The Spectacular Spider-Men #1 (2024) | Cover by Humberto Ramos and Edgar Delgado

When you're a writer and you see the kind of craftsmanship that's in that, look at the way that comic cuts back and forth and returns to the central theme of becoming a regular, a friendly neighborhood person for Peter. And the way that it goes back and forth between him and Miles in those sequences and then cuts back to the action, that's really hard to do. So anyway, it's a master class in effortlessly good writing.

One of my favorite pages from this whole week | Art by Humberto Ramos, Victor Olazaba & Edgar Delgado; Letters by VC’s Joe Caramagna

And then also, on the other end of the spectrum, something that's well-written but also is super high concept. Spectacular Spider-Men to me whatever he's building towards whatever big villainous plot is there in these cutaway, peripheral scenes with characters where we don't know really what's happening with them yet, but it's also low-key in a good way it's kind of introducing you to this world it doesn't feel like it's breaking the mold but I assume it will as it goes forward. A comic that kind of comes out of the gate swinging like Ultimate Spider-Man, breaking the mold by giving a whole new concept, is Ultimate X-Men #1 by Peach Mamako. It's so daring and different and such an interestingly sort of Junji Ito manga-influenced horror take on the X-Men. I can't wait to see where it goes.

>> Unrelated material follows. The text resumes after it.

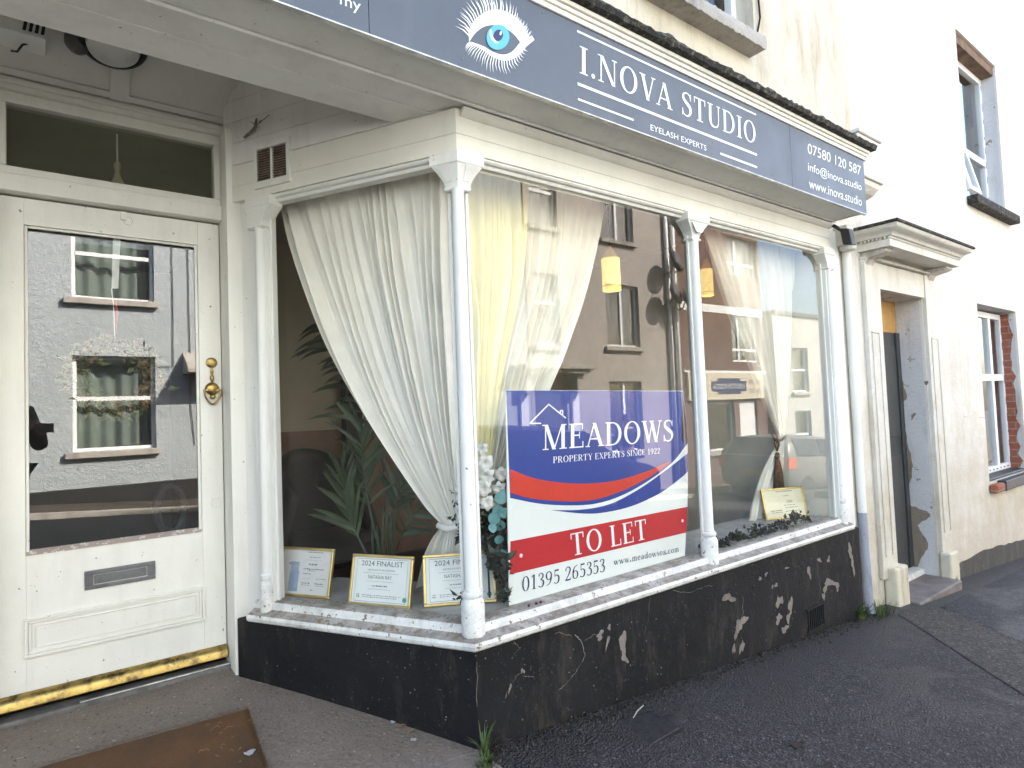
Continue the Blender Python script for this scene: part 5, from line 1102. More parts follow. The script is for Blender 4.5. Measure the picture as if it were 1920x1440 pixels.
for x0, x1, y1 in ((700, 697, 975), (716, 719, 940), (724, 726, 925), (709, 707, 985), (732, 733, 960)): a, b = fP(x0, 1050), fP(x1, y1); mb.tube([a, (a+b)/2, b], [.006, .006, .002], 6)
mb.build('stems', M['leaf'], palm, smooth=True)
c = fP(714, 1050); mb = MB(); mb.lathe((c.x, c.y, -1.12), [(.10, 0), (.13, .18), (.135, .24), (.12, .24), (.11, .20)], 24); mb.build('pot', M['black'], palm, smooth='angle')
# flower arrangement
fA = lambda x, y, d=0: aY(x, y, 2.06+d)
fl = thing('flower_arrangement', fA(918, 1120), 'spray of white artificial lilies, teal eucalyptus and dark leaves beside the blue letting board', 'flowers')
def petalflower(c, n, size, face, seed):
    r = random.Random(seed); mb = MB(); f = V3(face).normalized(); a = f.orthogonal().normalized(); b = f.cross(a)
    for k in range(6):
        th = k*math.pi/3+r.uniform(-.15, .15); d = a*math.cos(th)+b*math.sin(th); s = f.cross(d); rows = []; L = size*(1 if k % 2 else .9)
        for j in range(7):
            t = j/6; w = size*.36*math.sin(math.pi*(.08+.84*t))**.8*(1 if t < .9 else .5); q = c+d*(L*t)+f*(size*(.35*t-.42*t*t)+.012*math.sin(t*3)); rows.append([q-s*w+f*(.25*w), q, q+s*w+f*(.25*w)])
        mb.grid(rows)
    mb.build('flower', M['petal'], n, smooth=True, sub=1)
for k, (x, y, s, d) in enumerate(((903, 842, .030, .0), (908, 868, .042, -.01), (912, 892, .040, -.015), (906, 915, .040, -.01), (911, 942, .036, -.005), (941, 888, .036, .02), (935, 915, .034, .02), (897, 868, .03, .02), (928, 945, .03, .03))):
    petalflower(fA(x, y, d), fl, s, (-.55+.3*math.sin(k*2.1), -.8, .15*math.cos(k*1.7)), k)
mb = MB(); r = random.Random(11)
for (x, y) in ((862, 905), (857, 918), (864, 926), (859, 935), (866, 942), (858, 950), (864, 960), (868, 934), (870, 950), (861, 968)): mb.ball(aR(x, y, -.05), .011, 8, 6, (1, 1, 1.35))
mb.build('bud_spike', M['petal'], fl, smooth=True)
mb = MB()
for k, (x, y, rr_) in enumerate(((939, 934, 12), (934, 958, 11), (927, 972, 12), (937, 985, 11), (946, 962, 10), (924, 990, 9), (936, 1012, 9), (940, 1040, 12), (946, 1046, 8), (944, 925, 8))):
    c = fA(x, y, .02*r.random()-.02); n_ = V3((-.5+r.uniform(-.4, .4), -1, r.uniform(-.5, .3))).normalized(); a = n_.orthogonal().normalized(); b = n_.cross(a); R0 = rr_*c.dot(FW)/FPX
    mb.add([c+(a*math.cos(q)+b*math.sin(q))*R0+n_*R0*.15*math.cos(2*q) for q in [2*math.pi*i/16 for i in range(16)]]+[c], [(i, (i+1) % 16, 16) for i in range(16)])
mb.build('eucalyptus', M['teal'], fl, smooth=True)
def leafcloud(mb, pts, n, size, seed, jit=.03, flat_=.0, thin=.35):
    r = random.Random(seed)
    for _ in range(n):
        c = V3(r.choice(pts))+V3((r.gauss(0, jit), r.gauss(0, jit*.6), r.gauss(0, jit)*(1-flat_))); d = V3((r.gauss(0, 1), r.gauss(0, 1), r.gauss(.2, .8)*(1-flat_))).normalized(); s = d.orthogonal().normalized(); s = (s*math.cos(r.uniform(0, 6))+d.cross(s)*math.sin(r.uniform(0, 6))).normalized(); L = size*r.uniform(.6, 1.4); w = L*thin; up = d.cross(s)*w*.3
        mb.add([c, c+d*L*.35+s*w+up, c+d*L, c+d*L*.35-s*w+up, c+d*L*.4-up], [(0, 4, 1), (1, 4, 2), (2, 4, 3), (3, 4, 0)])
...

It's definitely very different than what you expect, but I really believe this is the kind of stuff that comics needs, like, both Ultimate Spider-Man, Spectacular Spider-Men, Ultimate X-Men. We need to be taking all kinds of swings all over the place with creators that are passionate about what they're doing and bringing things to the table that is them operating at the top of their game, whether that's doing a really radically new concept or diving back into a world they know well and slowly building something amazing. It's just that. So I'm really excited. I think that it's a great period for superhero comics. Indie comics have been flowering for a long time and are doing awesome. But just as a side note, I think superhero comics are about to have a great moment or are actively having a great moment, and it's only going to get better. Okay, bye!